*What is required*
Extract, in full, the lines below, beginning at the first and ending with the line that contains "t_.build('tooth', M_wear, bk, .015)". Pictures do not belong in the copy.
— begin —
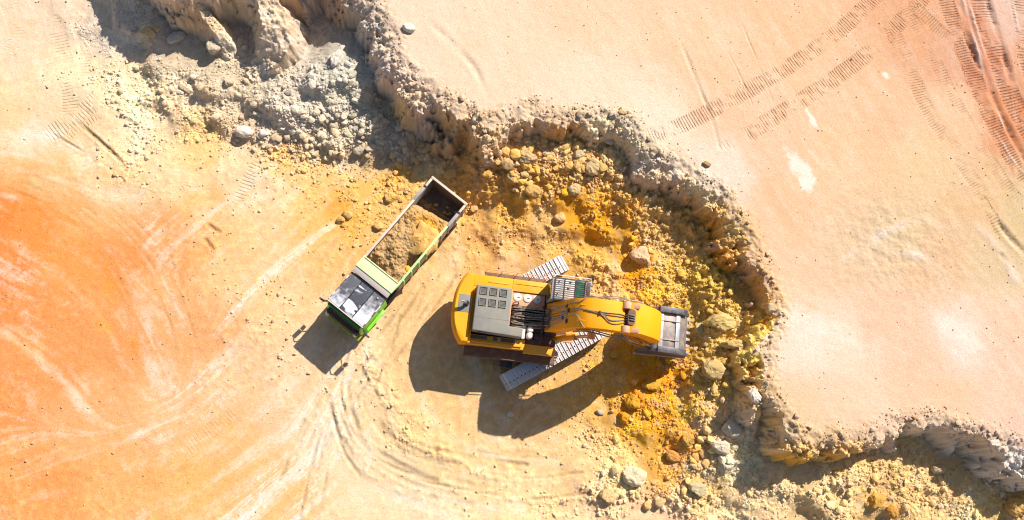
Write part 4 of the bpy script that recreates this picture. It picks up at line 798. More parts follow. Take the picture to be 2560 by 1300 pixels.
# --- bucket: shell up, teeth forward
bk = empty('bucket', (0, .10, 0), 0, ex)
shell = [(6.42, 3.02), (6.9, 3.22), (7.6, 3.22), (8.2, 3.05), (8.62, 2.72), (8.92, 2.25), (9.0, 1.85)]
inn = [(8.90, 1.85), (8.80, 2.2), (8.52, 2.62), (8.15, 2.93), (7.6, 3.10), (6.9, 3.10), (6.46, 2.9)]
MB().prism([*shell, *inn][::-1], -1.10, 1.10).build('bucket_shell', M_steel, bk, .02)
side = [(6.38, 3.04), (6.9, 3.30), (7.62, 3.31), (8.26, 3.13), (8.70, 2.78), (9.02, 2.26), (9.08, 1.80), (8.3, 1.55), (7.3, 1.25), (6.5, 1.05), (6.15, 1.2), (6.05, 2.0), (6.15, 2.6)]
for y0, y1 in ((-1.28, -1.101), (1.101, 1.30)):
    so_ = MB(); so_.prism(side[::-1], y0, y1); sp = so_.build('side_plate', M_steeld, bk, .03)
    ys = (y0 - .05, y0 + .30) if y0 < 0 else (y1 - .30, y1 + .05)
    MB().prism([(6.9, 3.312), (7.62, 3.325), (8.28, 3.145), (8.73, 2.79), (8.76, 2.85), (8.32, 3.23), (7.66, 3.41), (6.9, 3.40)][::-1][::-1], *ys).build('corner_shroud', M_steeld, sp, .03)
    yb = y0 - .02 if y0 < 0 else y1 + .02
    MB().prism([(6.1, 1.0), (9.1, 1.70), (9.1, 1.95), (6.1, 1.25)][::-1][::-1], min(yb, yb - .06), max(yb, yb + .06)).build('side_cutter', M_pin, sp, .02)
for xx, zz, an in ((7.05, 3.225, 0), (8.08, 3.10, .28)):
    MB().box(-.13, .13, -1.095, 1.095, -.02, .05, 0, Matrix.Rotation(an, 3, 'Y'), (xx, 0, zz)).build('wear_plate', M_wear, bk, .012)
for y in (-.55, .55):
    MB().prism([(6.9, 3.23), (7.9, 3.18), (8.3, 3.03), (8.32, 3.09), (7.9, 3.25), (6.9, 3.30)][::-1][::-1], y - .03, y + .03).build('wear_rib', M_steel, bk, .008)
for y in (-.52, .52):
    MB().prism([(6.35, 2.95), (6.35, 3.35), (6.62, 3.62), (6.95, 3.5), (7.05, 3.22), (6.9, 3.0)][::-1], y - .07, y + .07).build('bucket_ear', M_pin, bk, .02)
lk = MB(); lk.cyl((6.66, -.95, 3.38), (6.66, .95, 3.38), .11, 12); lk.build('bucket_pin', M_chrome, bk, 0, True)
for k in range(6):
    y = -.98 + .392 * k
    t_ = MB(); t_.add([(8.88, y - .13, 1.95), (8.88, y + .13, 1.95), (8.88, y + .13, 1.72), (8.88, y - .13, 1.72), (9.34, y - .06, 1.72), (9.34, y + .06, 1.72), (9.34, y + .06, 1.66), (9.34, y - .06, 1.66)], [(0, 1, 2, 3), (4, 7, 6, 5), (0, 4, 5, 1), (1, 5, 6, 2), (2, 6, 7, 3), (3, 7, 4, 0)])
    t_.build('tooth', M_wear, bk, .015)

# ================================================================== dump truck
M_grn = paint('bright green truck paint', (.17, .62, .02), .35, 0, .12, 2.0, .1)
M_lgrn = paint('pale dusty green steel', (.42, .80, .27), .5, 0, .55, 1.6, .05)
M_dgrn = paint('dark green front panel', (.02, .22, .035), .25, 0, .05, 2, .1)
M_box = paint('dusty worn box steel', (.34, .29, .25), .55, .15, .45, 2.0, .25)
M_boxin = paint('scraped box interior', (.16, .12, .10), .5, .3, .25, 2.0, .3)
M_rim = paint('dusty box rim', (.60, .50, .40), .55, .05, .5, 2.0, .15)
M_tyre = paint('dusty tyre rubber', (.03, .028, .028), .85, 0, .35, 3.0, .1)
M_pale = paint('pale pinkish canopy edge', (.66, .54, .46), .55, 0, .35, 2.0, .1)
M_lamp = paint('lamp glass', (.8, .8, .78), .05, 0, 0, 2, 0, .9)
M_ygr = paint('yellow-green bumper paint', (.42, .50, .03), .45, 0, .25, 2.5, .25)
# black roof with white patches in the colour, whiter towards the front
M_roof, nt, b = new_mat('glossy black roof with white patches')
tc = N(nt, 'ShaderNodeTexCoord'); mp = N(nt, 'ShaderNodeMapping'); nt.links.new(tc.outputs['Object'], mp.inputs[0]); mp.inputs['Scale'].default_value = (1.0, .62, 1)
n1 = N(nt, 'ShaderNodeTexNoise', Scale=1.5, Detail=1.5, Roughness=.4, Distortion=.6); nt.links.new(mp.outputs[0], n1.inputs[0])
n2 = N(nt, 'ShaderNodeTexNoise', Scale=9.0, Detail=6.0, Roughness=.7); nt.links.new(tc.outputs['Object'], n2.inputs[0])
sxr = N(nt, 'ShaderNodeSeparateXYZ'); nt.links.new(tc.outputs['Object'], sxr.inputs[0])
q0 = mth(nt, 'ADD', n1.outputs[0], ramp(nt, sxr.outputs[0], 2.9, 4.7, -.06, .10))
q = mth(nt, 'ADD', q0, mth(nt, 'MULTIPLY', mth(nt, 'SUBTRACT', n2.outputs[0], .5), .16))
c = mixc(nt, ramp(nt, q, .50, .58), (.075, .075, .085), (.74, .72, .76))
c = mixc(nt, ramp(nt, n2.outputs[0], .5, .7, 0, .35), c, (.30, .29, .30))
nt.links.new(c, b.inputs['Base Color']); b.inputs['Roughness'].default_value = .22; b.inputs['Coat Weight'].default_value = .3

mp.inputs['Scale'].default_value = (1.9, .55, 1)
M_roofs, nt, b = new_mat('dull dark roof paler towards front')  # side panels: mottled dark colour, paler towards the front and one side
tc = N(nt, 'ShaderNodeTexCoord'); n1 = N(nt, 'ShaderNodeTexNoise', Scale=2.4, Detail=6.0, Roughness=.62); nt.links.new(tc.outputs['Object'], n1.inputs[0])
sxr = N(nt, 'ShaderNodeSeparateXYZ'); nt.links.new(tc.outputs['Object'], sxr.inputs[0])
q = mth(nt, 'ADD', n1.outputs[0], mth(nt, 'ADD', ramp(nt, sxr.outputs[0], 3.0, 4.7, -.14, .20), ramp(nt, sxr.outputs[1], -1, 1, -.05, .08)))
c = mixc(nt, ramp(nt, q, .38, .72), (.10, .10, .105), (.66, .64, .66)); nt.links.new(c, b.inputs['Base Color']); b.inputs['Roughness'].default_value = .3

TR_H = math.radians(-129.2)
_o = P(994, 632, 1.5); _lat = np.array([-math.sin(TR_H), math.cos(TR_H)]) * .22
tk = empty('dump_truck', (_o[0] + _lat[0], _o[1] + _lat[1], .0), TR_H)
tag(tk, 'green-cabbed dump truck with dark roof, loaded with soil, beside the excavator', 'truck')
ch = MB()
for y in (-.45, .36): ch.box(-4.5, 4.9, y, y + .09, .85, 1.12)
for xx in (-4.2, -2.9, -1.4, 0, 1.3, 2.6, 4.4): ch.box(xx, xx + .12, -.45, .45, .88, 1.06)
ch.box(-4.3, 1.5, -.8, .8, 1.12, 1.30)
ch.build('chassis', M_dark, tk, .01)
def wheel(x, y, r=.54, w=.30):
    we = empty('wheel', (x, y, r), 0, tk)
    t_ = MB(); t_.lathe([(r * .58, -w / 2), (r * .92, -w / 2), (r, -w / 2 + .05), (r, w / 2 - .05), (r * .92, w / 2), (r * .58, w / 2)], (0, 0, 0), 'y', 26); t_.build('tyre', M_tyre, we, .01)
    t_ = MB(); t_.lathe([(.06, -w / 2 + .08), (.2, -w / 2 + .04), (r * .6, -w / 2 + .06), (r * .6, w / 2 - .06), (.2, w / 2 - .04), (.06, w / 2 - .08)], (0, 0, 0), 'y', 18); t_.build('rim', M_box, we)
for x in (3.85, 2.35): wheel(x, -1.08); wheel(x, 1.08)
for x in (-1.9, -3.3):
    for y in (-1.15, -.80, .80, 1.15): wheel(x, y)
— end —
*Completed task*
Write part 4 of the bpy script that recreates this picture. It picks up at line 798. More parts follow. Take the picture to be 2560 by 1300 pixels.
# --- bucket: shell up, teeth forward
bk = empty('bucket', (0, .10, 0), 0, ex)
shell = [(6.42, 3.02), (6.9, 3.22), (7.6, 3.22), (8.2, 3.05), (8.62, 2.72), (8.92, 2.25), (9.0, 1.85)]
inn = [(8.90, 1.85), (8.80, 2.2), (8.52, 2.62), (8.15, 2.93), (7.6, 3.10), (6.9, 3.10), (6.46, 2.9)]
MB().prism([*shell, *inn][::-1], -1.10, 1.10).build('bucket_shell', M_steel, bk, .02)
side = [(6.38, 3.04), (6.9, 3.30), (7.62, 3.31), (8.26, 3.13), (8.70, 2.78), (9.02, 2.26), (9.08, 1.80), (8.3, 1.55), (7.3, 1.25), (6.5, 1.05), (6.15, 1.2), (6.05, 2.0), (6.15, 2.6)]
for y0, y1 in ((-1.28, -1.101), (1.101, 1.30)):
    so_ = MB(); so_.prism(side[::-1], y0, y1); sp = so_.build('side_plate', M_steeld, bk, .03)
    ys = (y0 - .05, y0 + .30) if y0 < 0 else (y1 - .30, y1 + .05)
    MB().prism([(6.9, 3.312), (7.62, 3.325), (8.28, 3.145), (8.73, 2.79), (8.76, 2.85), (8.32, 3.23), (7.66, 3.41), (6.9, 3.40)][::-1][::-1], *ys).build('corner_shroud', M_steeld, sp, .03)
    yb = y0 - .02 if y0 < 0 else y1 + .02
    MB().prism([(6.1, 1.0), (9.1, 1.70), (9.1, 1.95), (6.1, 1.25)][::-1][::-1], min(yb, yb - .06), max(yb, yb + .06)).build('side_cutter', M_pin, sp, .02)
for xx, zz, an in ((7.05, 3.225, 0), (8.08, 3.10, .28)):
    MB().box(-.13, .13, -1.095, 1.095, -.02, .05, 0, Matrix.Rotation(an, 3, 'Y'), (xx, 0, zz)).build('wear_plate', M_wear, bk, .012)
for y in (-.55, .55):
    MB().prism([(6.9, 3.23), (7.9, 3.18), (8.3, 3.03), (8.32, 3.09), (7.9, 3.25), (6.9, 3.30)][::-1][::-1], y - .03, y + .03).build('wear_rib', M_steel, bk, .008)
for y in (-.52, .52):
    MB().prism([(6.35, 2.95), (6.35, 3.35), (6.62, 3.62), (6.95, 3.5), (7.05, 3.22), (6.9, 3.0)][::-1], y - .07, y + .07).build('bucket_ear', M_pin, bk, .02)
lk = MB(); lk.cyl((6.66, -.95, 3.38), (6.66, .95, 3.38), .11, 12); lk.build('bucket_pin', M_chrome, bk, 0, True)
for k in range(6):
    y = -.98 + .392 * k
    t_ = MB(); t_.add([(8.88, y - .13, 1.95), (8.88, y + .13, 1.95), (8.88, y + .13, 1.72), (8.88, y - .13, 1.72), (9.34, y - .06, 1.72), (9.34, y + .06, 1.72), (9.34, y + .06, 1.66), (9.34, y - .06, 1.66)], [(0, 1, 2, 3), (4, 7, 6, 5), (0, 4, 5, 1), (1, 5, 6, 2), (2, 6, 7, 3), (3, 7, 4, 0)])
    t_.build('tooth', M_wear, bk, .015)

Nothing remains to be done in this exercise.